[Task] Copy out every line of the data exactly.

Scene script records:

* begin *

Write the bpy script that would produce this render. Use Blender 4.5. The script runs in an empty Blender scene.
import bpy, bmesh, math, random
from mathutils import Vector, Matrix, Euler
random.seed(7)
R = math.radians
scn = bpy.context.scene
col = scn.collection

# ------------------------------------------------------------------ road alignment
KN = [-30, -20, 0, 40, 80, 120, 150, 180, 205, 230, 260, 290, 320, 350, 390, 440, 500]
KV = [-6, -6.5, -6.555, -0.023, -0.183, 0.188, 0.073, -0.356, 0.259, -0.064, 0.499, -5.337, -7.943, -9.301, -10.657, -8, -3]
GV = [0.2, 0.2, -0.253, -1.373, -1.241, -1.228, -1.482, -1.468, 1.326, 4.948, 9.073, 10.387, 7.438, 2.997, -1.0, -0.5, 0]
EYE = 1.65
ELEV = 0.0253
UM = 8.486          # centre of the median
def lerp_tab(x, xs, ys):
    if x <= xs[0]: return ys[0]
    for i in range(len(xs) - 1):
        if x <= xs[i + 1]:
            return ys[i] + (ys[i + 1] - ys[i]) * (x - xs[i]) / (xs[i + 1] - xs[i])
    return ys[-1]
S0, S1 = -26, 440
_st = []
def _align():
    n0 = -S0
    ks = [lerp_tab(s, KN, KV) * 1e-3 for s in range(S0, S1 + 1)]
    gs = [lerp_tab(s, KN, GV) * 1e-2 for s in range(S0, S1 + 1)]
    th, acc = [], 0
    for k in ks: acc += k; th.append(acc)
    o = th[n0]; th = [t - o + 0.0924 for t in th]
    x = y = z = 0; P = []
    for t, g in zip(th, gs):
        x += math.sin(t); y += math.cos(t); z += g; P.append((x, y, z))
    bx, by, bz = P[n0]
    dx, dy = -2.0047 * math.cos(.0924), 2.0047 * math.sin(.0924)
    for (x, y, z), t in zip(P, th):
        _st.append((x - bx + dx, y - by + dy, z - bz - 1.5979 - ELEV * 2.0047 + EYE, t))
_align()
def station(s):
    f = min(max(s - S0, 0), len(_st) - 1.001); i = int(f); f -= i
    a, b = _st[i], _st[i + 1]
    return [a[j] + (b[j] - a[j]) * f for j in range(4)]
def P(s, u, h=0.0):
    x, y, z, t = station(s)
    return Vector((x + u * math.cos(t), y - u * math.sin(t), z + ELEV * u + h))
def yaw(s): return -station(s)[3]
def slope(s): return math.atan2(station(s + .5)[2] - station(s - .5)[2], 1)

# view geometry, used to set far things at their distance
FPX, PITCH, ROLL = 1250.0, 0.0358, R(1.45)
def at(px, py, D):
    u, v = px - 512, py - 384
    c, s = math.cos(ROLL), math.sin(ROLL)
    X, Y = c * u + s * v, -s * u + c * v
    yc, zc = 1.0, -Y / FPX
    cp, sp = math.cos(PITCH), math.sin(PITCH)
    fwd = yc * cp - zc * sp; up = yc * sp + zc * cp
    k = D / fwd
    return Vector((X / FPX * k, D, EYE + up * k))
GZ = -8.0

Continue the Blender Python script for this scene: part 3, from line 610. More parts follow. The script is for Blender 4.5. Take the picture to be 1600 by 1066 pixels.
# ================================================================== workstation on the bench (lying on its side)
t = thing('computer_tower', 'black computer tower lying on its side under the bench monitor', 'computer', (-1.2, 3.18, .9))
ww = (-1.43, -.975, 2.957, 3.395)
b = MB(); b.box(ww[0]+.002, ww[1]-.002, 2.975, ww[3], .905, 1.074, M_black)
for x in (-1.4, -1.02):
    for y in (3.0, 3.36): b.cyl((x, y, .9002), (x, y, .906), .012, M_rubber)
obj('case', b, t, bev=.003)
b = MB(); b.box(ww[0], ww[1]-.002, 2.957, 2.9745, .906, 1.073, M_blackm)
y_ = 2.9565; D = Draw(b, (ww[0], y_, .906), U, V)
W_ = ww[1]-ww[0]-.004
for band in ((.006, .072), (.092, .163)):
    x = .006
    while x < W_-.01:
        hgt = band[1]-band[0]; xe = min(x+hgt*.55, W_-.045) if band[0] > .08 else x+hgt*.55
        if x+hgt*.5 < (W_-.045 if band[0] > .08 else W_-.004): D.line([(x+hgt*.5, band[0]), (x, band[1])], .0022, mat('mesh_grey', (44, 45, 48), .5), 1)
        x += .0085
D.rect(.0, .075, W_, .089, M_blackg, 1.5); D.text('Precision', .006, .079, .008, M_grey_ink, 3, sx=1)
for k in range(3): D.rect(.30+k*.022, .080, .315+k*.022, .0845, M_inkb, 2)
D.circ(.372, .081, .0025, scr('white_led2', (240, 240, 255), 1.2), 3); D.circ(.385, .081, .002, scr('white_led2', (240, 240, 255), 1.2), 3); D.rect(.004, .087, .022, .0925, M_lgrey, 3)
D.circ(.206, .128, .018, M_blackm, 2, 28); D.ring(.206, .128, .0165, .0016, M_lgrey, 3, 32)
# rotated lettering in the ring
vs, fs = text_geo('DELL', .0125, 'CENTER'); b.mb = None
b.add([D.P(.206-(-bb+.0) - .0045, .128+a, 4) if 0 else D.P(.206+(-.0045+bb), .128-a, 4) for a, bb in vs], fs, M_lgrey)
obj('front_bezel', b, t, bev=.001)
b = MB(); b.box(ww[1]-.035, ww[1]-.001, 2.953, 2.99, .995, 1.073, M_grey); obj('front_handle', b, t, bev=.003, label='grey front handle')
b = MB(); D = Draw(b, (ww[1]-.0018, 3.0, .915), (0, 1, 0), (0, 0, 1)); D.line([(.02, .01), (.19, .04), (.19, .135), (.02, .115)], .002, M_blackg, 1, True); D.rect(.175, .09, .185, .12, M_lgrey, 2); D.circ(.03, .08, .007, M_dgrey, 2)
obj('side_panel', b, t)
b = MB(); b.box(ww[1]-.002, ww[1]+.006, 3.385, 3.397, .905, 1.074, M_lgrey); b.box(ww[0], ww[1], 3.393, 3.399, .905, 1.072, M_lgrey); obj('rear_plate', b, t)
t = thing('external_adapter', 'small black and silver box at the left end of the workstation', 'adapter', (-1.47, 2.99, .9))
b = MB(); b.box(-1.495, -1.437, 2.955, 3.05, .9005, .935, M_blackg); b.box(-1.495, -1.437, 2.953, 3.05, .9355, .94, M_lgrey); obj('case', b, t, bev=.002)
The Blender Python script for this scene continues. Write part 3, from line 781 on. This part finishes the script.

* end *

[Result of this task]
Write the bpy script that would produce this render. Use Blender 4.5. The script runs in an empty Blender scene.
import bpy, bmesh, math, random
from mathutils import Vector, Matrix, Euler
random.seed(7)
R = math.radians
scn = bpy.context.scene
col = scn.collection

# ------------------------------------------------------------------ road alignment
KN = [-30, -20, 0, 40, 80, 120, 150, 180, 205, 230, 260, 290, 320, 350, 390, 440, 500]
KV = [-6, -6.5, -6.555, -0.023, -0.183, 0.188, 0.073, -0.356, 0.259, -0.064, 0.499, -5.337, -7.943, -9.301, -10.657, -8, -3]
GV = [0.2, 0.2, -0.253, -1.373, -1.241, -1.228, -1.482, -1.468, 1.326, 4.948, 9.073, 10.387, 7.438, 2.997, -1.0, -0.5, 0]
EYE = 1.65
ELEV = 0.0253
UM = 8.486          # centre of the median
def lerp_tab(x, xs, ys):
    if x <= xs[0]: return ys[0]
    for i in range(len(xs) - 1):
        if x <= xs[i + 1]:
            return ys[i] + (ys[i + 1] - ys[i]) * (x - xs[i]) / (xs[i + 1] - xs[i])
    return ys[-1]
S0, S1 = -26, 440
_st = []
def _align():
    n0 = -S0
    ks = [lerp_tab(s, KN, KV) * 1e-3 for s in range(S0, S1 + 1)]
    gs = [lerp_tab(s, KN, GV) * 1e-2 for s in range(S0, S1 + 1)]
    th, acc = [], 0
    for k in ks: acc += k; th.append(acc)
    o = th[n0]; th = [t - o + 0.0924 for t in th]
    x = y = z = 0; P = []
    for t, g in zip(th, gs):
        x += math.sin(t); y += math.cos(t); z += g; P.append((x, y, z))
    bx, by, bz = P[n0]
    dx, dy = -2.0047 * math.cos(.0924), 2.0047 * math.sin(.0924)
    for (x, y, z), t in zip(P, th):
        _st.append((x - bx + dx, y - by + dy, z - bz - 1.5979 - ELEV * 2.0047 + EYE, t))
_align()
def station(s):
    f = min(max(s - S0, 0), len(_st) - 1.001); i = int(f); f -= i
    a, b = _st[i], _st[i + 1]
    return [a[j] + (b[j] - a[j]) * f for j in range(4)]
def P(s, u, h=0.0):
    x, y, z, t = station(s)
    return Vector((x + u * math.cos(t), y - u * math.sin(t), z + ELEV * u + h))
def yaw(s): return -station(s)[3]
def slope(s): return math.atan2(station(s + .5)[2] - station(s - .5)[2], 1)

# view geometry, used to set far things at their distance
FPX, PITCH, ROLL = 1250.0, 0.0358, R(1.45)
def at(px, py, D):
    u, v = px - 512, py - 384
    c, s = math.cos(ROLL), math.sin(ROLL)
    X, Y = c * u + s * v, -s * u + c * v
    yc, zc = 1.0, -Y / FPX
    cp, sp = math.cos(PITCH), math.sin(PITCH)
    fwd = yc * cp - zc * sp; up = yc * sp + zc * cp
    k = D / fwd
    return Vector((X / FPX * k, D, EYE + up * k))
GZ = -8.0

Continue the Blender Python script for this scene: part 3, from line 610. More parts follow. The script is for Blender 4.5. Take the picture to be 1600 by 1066 pixels.
# ================================================================== workstation on the bench (lying on its side)
t = thing('computer_tower', 'black computer tower lying on its side under the bench monitor', 'computer', (-1.2, 3.18, .9))
ww = (-1.43, -.975, 2.957, 3.395)
b = MB(); b.box(ww[0]+.002, ww[1]-.002, 2.975, ww[3], .905, 1.074, M_black)
for x in (-1.4, -1.02):
    for y in (3.0, 3.36): b.cyl((x, y, .9002), (x, y, .906), .012, M_rubber)
obj('case', b, t, bev=.003)
b = MB(); b.box(ww[0], ww[1]-.002, 2.957, 2.9745, .906, 1.073, M_blackm)
y_ = 2.9565; D = Draw(b, (ww[0], y_, .906), U, V)
W_ = ww[1]-ww[0]-.004
for band in ((.006, .072), (.092, .163)):
    x = .006
    while x < W_-.01:
        hgt = band[1]-band[0]; xe = min(x+hgt*.55, W_-.045) if band[0] > .08 else x+hgt*.55
        if x+hgt*.5 < (W_-.045 if band[0] > .08 else W_-.004): D.line([(x+hgt*.5, band[0]), (x, band[1])], .0022, mat('mesh_grey', (44, 45, 48), .5), 1)
        x += .0085
D.rect(.0, .075, W_, .089, M_blackg, 1.5); D.text('Precision', .006, .079, .008, M_grey_ink, 3, sx=1)
for k in range(3): D.rect(.30+k*.022, .080, .315+k*.022, .0845, M_inkb, 2)
D.circ(.372, .081, .0025, scr('white_led2', (240, 240, 255), 1.2), 3); D.circ(.385, .081, .002, scr('white_led2', (240, 240, 255), 1.2), 3); D.rect(.004, .087, .022, .0925, M_lgrey, 3)
D.circ(.206, .128, .018, M_blackm, 2, 28); D.ring(.206, .128, .0165, .0016, M_lgrey, 3, 32)
# rotated lettering in the ring
vs, fs = text_geo('DELL', .0125, 'CENTER'); b.mb = None
b.add([D.P(.206-(-bb+.0) - .0045, .128+a, 4) if 0 else D.P(.206+(-.0045+bb), .128-a, 4) for a, bb in vs], fs, M_lgrey)
obj('front_bezel', b, t, bev=.001)
b = MB(); b.box(ww[1]-.035, ww[1]-.001, 2.953, 2.99, .995, 1.073, M_grey); obj('front_handle', b, t, bev=.003, label='grey front handle')
b = MB(); D = Draw(b, (ww[1]-.0018, 3.0, .915), (0, 1, 0), (0, 0, 1)); D.line([(.02, .01), (.19, .04), (.19, .135), (.02, .115)], .002, M_blackg, 1, True); D.rect(.175, .09, .185, .12, M_lgrey, 2); D.circ(.03, .08, .007, M_dgrey, 2)
obj('side_panel', b, t)
b = MB(); b.box(ww[1]-.002, ww[1]+.006, 3.385, 3.397, .905, 1.074, M_lgrey); b.box(ww[0], ww[1], 3.393, 3.399, .905, 1.072, M_lgrey); obj('rear_plate', b, t)
t = thing('external_adapter', 'small black and silver box at the left end of the workstation', 'adapter', (-1.47, 2.99, .9))
b = MB(); b.box(-1.495, -1.437, 2.955, 3.05, .9005, .935, M_blackg); b.box(-1.495, -1.437, 2.953, 3.05, .9355, .94, M_lgrey); obj('case', b, t, bev=.002)
The Blender Python script for this scene continues. Write part 3, from line 781 on. This part finishes the script.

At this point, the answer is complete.